• [Exercise]: Output nothing but the number of lines that include the word "script".

• [Extracted entries]:
##############################
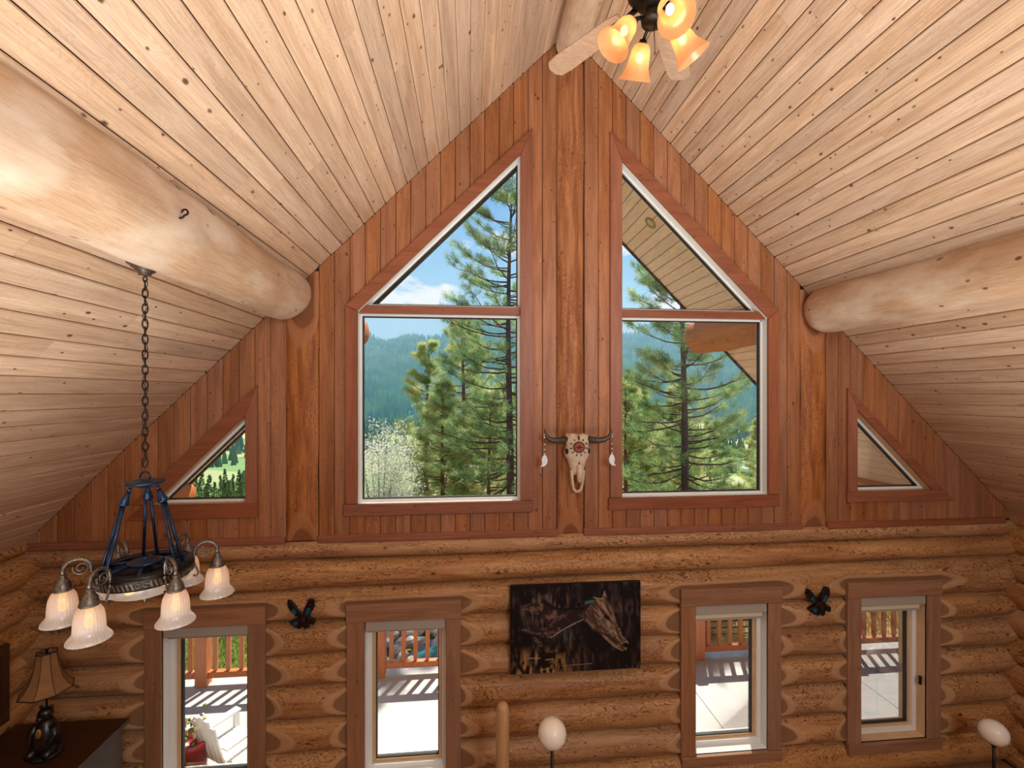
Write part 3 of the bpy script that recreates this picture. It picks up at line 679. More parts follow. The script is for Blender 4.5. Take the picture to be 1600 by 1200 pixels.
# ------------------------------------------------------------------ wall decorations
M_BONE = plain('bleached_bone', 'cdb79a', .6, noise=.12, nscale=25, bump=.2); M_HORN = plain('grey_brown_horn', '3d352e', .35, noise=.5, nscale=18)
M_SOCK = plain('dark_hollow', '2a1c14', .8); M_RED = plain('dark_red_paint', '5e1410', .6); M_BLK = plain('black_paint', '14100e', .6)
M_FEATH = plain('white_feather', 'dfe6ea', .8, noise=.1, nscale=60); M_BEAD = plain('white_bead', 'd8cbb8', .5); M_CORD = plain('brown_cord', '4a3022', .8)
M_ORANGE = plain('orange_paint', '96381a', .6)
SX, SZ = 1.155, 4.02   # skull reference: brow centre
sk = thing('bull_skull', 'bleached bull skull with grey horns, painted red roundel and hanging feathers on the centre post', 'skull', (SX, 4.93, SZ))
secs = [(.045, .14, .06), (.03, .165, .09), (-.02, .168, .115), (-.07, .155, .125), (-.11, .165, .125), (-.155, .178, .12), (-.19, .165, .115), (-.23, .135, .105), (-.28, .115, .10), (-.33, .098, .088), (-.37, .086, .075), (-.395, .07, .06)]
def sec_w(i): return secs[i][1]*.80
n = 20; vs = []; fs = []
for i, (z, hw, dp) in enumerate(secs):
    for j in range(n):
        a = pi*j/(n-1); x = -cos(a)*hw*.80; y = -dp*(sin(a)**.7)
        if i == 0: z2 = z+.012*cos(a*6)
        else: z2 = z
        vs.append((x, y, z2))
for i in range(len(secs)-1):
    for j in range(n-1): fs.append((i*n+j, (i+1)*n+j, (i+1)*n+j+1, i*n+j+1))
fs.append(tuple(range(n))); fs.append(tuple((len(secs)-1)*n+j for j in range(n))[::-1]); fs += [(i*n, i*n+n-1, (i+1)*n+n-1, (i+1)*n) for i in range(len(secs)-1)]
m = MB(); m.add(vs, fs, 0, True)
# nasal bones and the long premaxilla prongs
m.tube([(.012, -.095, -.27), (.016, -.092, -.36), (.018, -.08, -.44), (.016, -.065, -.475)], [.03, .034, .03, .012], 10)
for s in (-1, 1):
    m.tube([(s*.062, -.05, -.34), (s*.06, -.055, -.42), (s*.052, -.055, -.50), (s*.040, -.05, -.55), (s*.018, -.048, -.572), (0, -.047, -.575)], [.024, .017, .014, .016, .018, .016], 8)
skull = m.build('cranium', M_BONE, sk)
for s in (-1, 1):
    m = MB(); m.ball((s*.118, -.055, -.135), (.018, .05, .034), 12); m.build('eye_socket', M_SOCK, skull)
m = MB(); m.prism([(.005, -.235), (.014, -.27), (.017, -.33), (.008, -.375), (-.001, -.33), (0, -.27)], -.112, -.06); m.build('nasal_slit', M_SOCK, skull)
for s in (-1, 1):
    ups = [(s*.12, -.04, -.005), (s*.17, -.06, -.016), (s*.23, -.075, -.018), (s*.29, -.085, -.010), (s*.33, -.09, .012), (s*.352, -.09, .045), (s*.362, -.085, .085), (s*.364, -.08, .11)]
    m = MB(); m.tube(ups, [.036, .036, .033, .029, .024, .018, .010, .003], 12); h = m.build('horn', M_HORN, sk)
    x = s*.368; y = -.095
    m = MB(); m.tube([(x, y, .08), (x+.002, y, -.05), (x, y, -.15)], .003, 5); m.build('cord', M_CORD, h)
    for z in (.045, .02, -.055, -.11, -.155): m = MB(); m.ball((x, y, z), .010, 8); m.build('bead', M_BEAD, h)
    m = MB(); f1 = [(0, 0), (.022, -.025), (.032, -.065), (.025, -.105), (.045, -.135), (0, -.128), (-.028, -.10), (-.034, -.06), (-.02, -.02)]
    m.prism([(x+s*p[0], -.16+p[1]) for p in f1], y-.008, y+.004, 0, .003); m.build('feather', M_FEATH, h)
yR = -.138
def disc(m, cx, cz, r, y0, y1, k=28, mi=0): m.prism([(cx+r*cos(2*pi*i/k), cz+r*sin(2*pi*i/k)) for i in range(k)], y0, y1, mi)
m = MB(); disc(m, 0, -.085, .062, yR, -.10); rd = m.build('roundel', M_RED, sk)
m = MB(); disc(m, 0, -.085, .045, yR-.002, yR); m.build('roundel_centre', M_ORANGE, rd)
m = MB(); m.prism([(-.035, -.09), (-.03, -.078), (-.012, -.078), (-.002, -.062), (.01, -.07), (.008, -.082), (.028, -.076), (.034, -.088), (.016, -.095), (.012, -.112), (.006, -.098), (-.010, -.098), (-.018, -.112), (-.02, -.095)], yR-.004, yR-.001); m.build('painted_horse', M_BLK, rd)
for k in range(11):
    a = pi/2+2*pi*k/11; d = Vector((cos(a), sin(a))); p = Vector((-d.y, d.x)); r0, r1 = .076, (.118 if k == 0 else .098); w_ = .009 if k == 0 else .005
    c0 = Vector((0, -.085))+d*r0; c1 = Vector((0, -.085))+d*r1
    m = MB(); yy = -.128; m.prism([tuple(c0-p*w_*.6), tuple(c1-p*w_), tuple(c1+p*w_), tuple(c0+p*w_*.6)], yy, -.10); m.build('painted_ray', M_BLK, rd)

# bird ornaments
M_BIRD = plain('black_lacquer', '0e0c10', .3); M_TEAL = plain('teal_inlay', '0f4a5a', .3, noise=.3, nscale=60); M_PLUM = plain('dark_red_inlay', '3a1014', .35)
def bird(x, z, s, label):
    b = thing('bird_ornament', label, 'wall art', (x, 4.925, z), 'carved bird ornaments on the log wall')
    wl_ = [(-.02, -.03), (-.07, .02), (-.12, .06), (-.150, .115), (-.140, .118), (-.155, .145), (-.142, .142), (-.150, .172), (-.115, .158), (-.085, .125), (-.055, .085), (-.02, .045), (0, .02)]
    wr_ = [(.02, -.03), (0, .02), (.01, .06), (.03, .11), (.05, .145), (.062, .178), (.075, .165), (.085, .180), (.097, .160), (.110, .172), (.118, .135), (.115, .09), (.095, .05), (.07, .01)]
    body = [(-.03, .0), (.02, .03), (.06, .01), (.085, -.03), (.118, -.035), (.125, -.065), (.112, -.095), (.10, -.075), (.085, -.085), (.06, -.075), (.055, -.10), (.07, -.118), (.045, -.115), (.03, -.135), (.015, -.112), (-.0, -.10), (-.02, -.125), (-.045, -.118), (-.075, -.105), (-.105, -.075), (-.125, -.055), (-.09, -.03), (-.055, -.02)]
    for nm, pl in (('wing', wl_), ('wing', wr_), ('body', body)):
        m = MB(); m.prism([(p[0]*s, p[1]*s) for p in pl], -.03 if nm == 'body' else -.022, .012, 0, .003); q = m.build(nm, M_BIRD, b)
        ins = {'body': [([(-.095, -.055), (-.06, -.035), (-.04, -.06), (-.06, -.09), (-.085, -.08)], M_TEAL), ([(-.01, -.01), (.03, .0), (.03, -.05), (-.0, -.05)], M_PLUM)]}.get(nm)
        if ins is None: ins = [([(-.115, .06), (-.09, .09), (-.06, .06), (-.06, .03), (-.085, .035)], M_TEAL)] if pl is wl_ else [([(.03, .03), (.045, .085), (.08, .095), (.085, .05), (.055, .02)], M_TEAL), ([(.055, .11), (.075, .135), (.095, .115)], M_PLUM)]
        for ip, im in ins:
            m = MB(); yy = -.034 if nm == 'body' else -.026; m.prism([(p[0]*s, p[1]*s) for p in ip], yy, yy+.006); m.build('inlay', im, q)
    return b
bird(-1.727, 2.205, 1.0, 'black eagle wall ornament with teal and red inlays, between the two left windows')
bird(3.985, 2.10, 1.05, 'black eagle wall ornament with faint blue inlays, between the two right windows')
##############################
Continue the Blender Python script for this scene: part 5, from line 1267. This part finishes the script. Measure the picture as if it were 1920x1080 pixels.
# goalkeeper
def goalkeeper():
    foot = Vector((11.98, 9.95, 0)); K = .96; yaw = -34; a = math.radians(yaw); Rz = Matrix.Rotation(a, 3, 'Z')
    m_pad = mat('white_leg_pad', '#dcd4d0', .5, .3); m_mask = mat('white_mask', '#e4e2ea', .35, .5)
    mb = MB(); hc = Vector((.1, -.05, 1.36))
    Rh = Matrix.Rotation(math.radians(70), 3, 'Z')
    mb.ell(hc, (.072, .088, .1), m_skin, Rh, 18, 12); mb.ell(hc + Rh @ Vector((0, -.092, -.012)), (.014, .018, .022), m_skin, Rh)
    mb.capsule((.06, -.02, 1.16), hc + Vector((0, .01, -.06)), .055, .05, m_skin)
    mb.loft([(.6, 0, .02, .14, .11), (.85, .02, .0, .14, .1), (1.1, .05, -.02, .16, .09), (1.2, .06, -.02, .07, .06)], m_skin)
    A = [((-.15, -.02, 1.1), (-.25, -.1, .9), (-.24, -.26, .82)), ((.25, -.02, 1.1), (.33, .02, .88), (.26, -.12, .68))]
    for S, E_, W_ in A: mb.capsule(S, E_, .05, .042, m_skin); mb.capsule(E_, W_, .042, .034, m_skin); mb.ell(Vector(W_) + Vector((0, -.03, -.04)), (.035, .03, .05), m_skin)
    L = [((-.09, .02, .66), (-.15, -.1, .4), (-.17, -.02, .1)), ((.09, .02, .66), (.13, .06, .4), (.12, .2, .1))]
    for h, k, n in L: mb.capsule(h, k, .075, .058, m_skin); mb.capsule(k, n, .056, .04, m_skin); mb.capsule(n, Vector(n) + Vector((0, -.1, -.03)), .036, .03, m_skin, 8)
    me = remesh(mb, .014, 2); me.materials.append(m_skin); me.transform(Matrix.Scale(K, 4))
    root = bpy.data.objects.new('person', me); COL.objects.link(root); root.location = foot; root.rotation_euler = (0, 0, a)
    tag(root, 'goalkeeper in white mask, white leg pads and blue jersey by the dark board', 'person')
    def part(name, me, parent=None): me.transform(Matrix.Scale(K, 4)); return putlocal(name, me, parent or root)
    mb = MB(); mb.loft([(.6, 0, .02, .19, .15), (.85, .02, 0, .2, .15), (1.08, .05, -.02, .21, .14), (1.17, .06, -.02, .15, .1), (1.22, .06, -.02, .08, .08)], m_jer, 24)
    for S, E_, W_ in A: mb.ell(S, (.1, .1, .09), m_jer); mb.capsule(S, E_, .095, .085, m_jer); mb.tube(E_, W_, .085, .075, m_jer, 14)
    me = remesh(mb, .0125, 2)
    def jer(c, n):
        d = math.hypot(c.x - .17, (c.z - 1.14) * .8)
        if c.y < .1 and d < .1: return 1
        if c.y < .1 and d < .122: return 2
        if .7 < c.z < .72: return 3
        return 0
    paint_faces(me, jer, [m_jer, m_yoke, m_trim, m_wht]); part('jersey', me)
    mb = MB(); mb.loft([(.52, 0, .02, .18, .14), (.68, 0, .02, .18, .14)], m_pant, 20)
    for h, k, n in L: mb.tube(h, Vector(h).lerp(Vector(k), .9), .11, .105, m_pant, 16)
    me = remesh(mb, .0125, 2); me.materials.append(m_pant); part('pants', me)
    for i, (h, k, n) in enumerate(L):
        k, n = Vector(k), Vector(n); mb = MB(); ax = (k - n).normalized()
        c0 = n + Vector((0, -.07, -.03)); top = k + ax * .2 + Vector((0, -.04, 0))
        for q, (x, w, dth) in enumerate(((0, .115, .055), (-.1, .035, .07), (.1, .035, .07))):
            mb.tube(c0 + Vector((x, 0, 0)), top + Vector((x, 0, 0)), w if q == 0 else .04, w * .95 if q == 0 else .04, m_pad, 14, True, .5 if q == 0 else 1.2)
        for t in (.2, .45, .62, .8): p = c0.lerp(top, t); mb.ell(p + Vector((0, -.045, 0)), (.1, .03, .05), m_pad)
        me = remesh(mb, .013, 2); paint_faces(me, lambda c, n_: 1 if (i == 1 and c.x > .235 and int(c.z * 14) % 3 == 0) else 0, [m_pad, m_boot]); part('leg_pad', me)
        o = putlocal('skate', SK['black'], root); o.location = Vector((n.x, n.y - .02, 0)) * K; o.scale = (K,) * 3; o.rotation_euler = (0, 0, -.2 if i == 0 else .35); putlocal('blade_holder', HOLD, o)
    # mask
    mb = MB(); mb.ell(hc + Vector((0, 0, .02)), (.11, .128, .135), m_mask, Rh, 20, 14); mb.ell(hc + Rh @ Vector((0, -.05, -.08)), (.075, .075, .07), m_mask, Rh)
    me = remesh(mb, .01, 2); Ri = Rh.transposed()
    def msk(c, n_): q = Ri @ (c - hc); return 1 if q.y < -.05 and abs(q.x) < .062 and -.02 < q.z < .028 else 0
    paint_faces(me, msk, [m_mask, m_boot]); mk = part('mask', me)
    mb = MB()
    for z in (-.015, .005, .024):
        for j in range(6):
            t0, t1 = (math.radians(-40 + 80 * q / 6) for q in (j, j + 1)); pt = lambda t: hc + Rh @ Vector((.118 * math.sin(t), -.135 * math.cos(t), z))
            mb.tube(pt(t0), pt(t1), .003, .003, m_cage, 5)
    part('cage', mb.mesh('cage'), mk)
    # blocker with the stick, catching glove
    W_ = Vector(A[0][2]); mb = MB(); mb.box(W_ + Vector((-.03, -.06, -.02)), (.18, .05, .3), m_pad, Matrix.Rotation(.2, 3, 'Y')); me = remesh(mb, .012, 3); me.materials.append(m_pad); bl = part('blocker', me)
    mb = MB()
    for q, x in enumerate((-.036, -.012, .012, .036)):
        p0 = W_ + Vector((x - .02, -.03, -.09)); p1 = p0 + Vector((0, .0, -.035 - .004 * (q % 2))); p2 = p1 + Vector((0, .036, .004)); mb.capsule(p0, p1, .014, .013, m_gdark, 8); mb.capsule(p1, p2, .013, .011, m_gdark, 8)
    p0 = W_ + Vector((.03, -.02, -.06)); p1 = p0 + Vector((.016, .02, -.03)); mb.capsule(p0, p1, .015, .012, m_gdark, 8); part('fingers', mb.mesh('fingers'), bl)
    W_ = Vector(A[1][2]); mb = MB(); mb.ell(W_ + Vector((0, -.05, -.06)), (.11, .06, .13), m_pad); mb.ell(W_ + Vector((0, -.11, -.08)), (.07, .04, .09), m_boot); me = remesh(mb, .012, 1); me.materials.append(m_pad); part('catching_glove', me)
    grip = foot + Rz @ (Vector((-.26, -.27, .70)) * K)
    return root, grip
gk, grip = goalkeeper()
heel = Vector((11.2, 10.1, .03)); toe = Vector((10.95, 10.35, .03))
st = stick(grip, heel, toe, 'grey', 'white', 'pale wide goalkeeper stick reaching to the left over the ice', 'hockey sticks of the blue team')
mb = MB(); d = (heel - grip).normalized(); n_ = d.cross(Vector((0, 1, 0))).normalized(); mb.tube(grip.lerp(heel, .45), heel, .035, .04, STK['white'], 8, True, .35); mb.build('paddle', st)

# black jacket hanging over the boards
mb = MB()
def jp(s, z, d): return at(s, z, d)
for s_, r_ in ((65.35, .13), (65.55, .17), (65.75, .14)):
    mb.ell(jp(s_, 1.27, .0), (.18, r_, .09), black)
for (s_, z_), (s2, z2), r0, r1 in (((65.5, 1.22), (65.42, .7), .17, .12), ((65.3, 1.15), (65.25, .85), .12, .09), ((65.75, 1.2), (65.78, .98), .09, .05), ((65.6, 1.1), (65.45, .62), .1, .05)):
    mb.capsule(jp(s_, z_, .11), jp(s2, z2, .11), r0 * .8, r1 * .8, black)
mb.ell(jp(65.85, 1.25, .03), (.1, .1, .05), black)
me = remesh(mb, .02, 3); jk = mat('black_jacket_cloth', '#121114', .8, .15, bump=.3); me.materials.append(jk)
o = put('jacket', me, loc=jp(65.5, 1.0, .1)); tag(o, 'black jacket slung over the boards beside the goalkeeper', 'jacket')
##############################
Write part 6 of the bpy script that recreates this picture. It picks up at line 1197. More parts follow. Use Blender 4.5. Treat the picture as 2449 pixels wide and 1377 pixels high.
##############################
• [Result]: 3